Einen letzten Punkt, den Sie in Ihrem Antrag ansprechen, möchte auch ich erwähnen. Sie plädieren dafür, § 5 des Wirtschaftsstrafgesetzes zu reformieren, und wollen das Tatbestandsmerkmal des Ausnutzens einer Wohnmangellage streichen. Das würde im Ergebnis dazu führen – so formulieren Sie es auch in Ihrem Antrag –, dass sich ein privater Kleinvermieter, der seine Wohnung vermietet und vielleicht nicht auf den Euro genau ausgerechnet hat, wie hoch denn tatsächlich die ortsübliche Vergleichsmiete plus 10 Prozent ist, möglicherweise einer Ordnungswidrigkeitensanktion ausgesetzt sieht. Das muss man sehen. Wenn man dieses Tatbestandsmerkmal abschaffen würde, hätte man ein großes Problem, weil dann natürlich viele Eigentümer sagen würden: Auf dieses Glatteis begebe ich mich nicht.
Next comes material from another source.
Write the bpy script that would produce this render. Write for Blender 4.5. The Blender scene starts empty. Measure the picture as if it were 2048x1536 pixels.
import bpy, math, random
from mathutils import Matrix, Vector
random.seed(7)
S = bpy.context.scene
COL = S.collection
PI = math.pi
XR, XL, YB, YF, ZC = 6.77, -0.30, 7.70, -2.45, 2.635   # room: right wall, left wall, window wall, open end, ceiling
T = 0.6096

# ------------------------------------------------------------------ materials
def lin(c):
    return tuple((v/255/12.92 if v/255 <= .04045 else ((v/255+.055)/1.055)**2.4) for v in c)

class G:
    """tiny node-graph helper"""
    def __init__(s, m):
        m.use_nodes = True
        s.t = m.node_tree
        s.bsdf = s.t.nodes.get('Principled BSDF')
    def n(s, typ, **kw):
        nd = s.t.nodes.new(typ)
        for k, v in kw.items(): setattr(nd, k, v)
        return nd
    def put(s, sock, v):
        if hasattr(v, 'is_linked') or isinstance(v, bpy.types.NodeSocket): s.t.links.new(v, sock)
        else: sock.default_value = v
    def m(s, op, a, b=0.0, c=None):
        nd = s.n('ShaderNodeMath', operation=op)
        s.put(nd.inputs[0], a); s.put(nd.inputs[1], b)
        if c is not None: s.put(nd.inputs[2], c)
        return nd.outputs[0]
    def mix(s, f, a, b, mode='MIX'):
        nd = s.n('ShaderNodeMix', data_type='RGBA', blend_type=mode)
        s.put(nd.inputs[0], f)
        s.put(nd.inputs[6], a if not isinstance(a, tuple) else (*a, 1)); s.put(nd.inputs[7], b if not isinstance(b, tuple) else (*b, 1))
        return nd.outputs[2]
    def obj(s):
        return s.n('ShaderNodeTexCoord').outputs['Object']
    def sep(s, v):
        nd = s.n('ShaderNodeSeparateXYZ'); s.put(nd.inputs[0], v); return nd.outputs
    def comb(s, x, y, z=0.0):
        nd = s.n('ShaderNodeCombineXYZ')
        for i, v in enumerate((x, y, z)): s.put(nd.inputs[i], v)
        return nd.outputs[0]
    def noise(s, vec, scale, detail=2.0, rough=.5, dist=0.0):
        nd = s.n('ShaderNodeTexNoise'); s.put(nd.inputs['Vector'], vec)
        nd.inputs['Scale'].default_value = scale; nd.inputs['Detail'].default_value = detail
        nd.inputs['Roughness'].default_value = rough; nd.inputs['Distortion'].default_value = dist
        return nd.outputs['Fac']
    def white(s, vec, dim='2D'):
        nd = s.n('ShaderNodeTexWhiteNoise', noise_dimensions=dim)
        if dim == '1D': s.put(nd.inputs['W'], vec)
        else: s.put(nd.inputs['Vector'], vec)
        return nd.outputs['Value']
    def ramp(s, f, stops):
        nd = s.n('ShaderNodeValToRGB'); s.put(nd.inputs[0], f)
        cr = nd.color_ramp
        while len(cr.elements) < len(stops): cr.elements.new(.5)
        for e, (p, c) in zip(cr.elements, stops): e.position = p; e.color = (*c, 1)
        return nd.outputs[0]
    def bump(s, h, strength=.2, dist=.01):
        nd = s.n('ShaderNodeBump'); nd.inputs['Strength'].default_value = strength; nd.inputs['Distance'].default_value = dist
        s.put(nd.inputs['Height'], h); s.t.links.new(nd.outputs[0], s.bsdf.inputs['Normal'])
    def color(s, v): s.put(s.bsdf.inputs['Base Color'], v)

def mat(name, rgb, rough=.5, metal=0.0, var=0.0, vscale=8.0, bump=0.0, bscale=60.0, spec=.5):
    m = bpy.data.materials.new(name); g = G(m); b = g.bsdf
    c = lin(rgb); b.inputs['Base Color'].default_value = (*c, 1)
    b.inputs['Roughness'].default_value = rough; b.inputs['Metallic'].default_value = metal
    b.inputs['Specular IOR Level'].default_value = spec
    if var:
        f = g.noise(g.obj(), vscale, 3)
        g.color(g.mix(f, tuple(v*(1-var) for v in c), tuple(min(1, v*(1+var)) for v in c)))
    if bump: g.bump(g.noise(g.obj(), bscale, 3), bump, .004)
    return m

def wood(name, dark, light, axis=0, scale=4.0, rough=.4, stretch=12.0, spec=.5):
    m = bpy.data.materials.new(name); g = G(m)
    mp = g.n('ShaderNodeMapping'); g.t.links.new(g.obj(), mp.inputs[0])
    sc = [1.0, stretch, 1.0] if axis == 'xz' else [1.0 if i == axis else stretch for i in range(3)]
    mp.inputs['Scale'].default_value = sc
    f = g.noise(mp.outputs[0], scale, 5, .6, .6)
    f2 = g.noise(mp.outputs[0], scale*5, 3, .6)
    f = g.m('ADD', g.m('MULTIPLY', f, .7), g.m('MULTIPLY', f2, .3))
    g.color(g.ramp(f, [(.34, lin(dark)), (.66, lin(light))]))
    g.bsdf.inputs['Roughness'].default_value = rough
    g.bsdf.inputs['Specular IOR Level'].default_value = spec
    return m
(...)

Ich ziehe mich völlig aus dem Wohnungsbau zurück und investiere auch nicht mehr in den Wohnungsneubau. – Deswegen wäre das absolut kontraproduktiv.

Man muss immer wieder sagen – Sie, Frau Bayram, haben das ja angesprochen –: Es sind doch nicht die großen Kapitalgesellschaften, die den Wohnungsbestand in unserem Land vorhalten, sondern es sind die privaten Kleinvermieter; diese stellen zwei Drittel der Wohnungen in unserem Land zur Verfügung. Wenn wir das, was Sie in Ihrem Antrag fordern, umsetzen würden – es gibt noch viele Dinge mehr; darauf werden die Kollegen noch eingehen –, dann würden wir diese Kleinvermieter verschrecken. Es würde niemand mehr in den Wohnungsneubau und in die Modernisierung des Bestandes investieren. Damit würden wir allen Menschen in unserem Land schaden, den Mieterinnen und Mietern ganz vorneweg. Deswegen werden wir Ihren Antrag ablehnen, meine Damen und Herren.

(Beifall bei der CDU/CSU – Christian Kühn [Tübingen] [BÜNDNIS 90/DIE GRÜNEN]: Das ist aber ein spärlicher Applaus bei der Union!)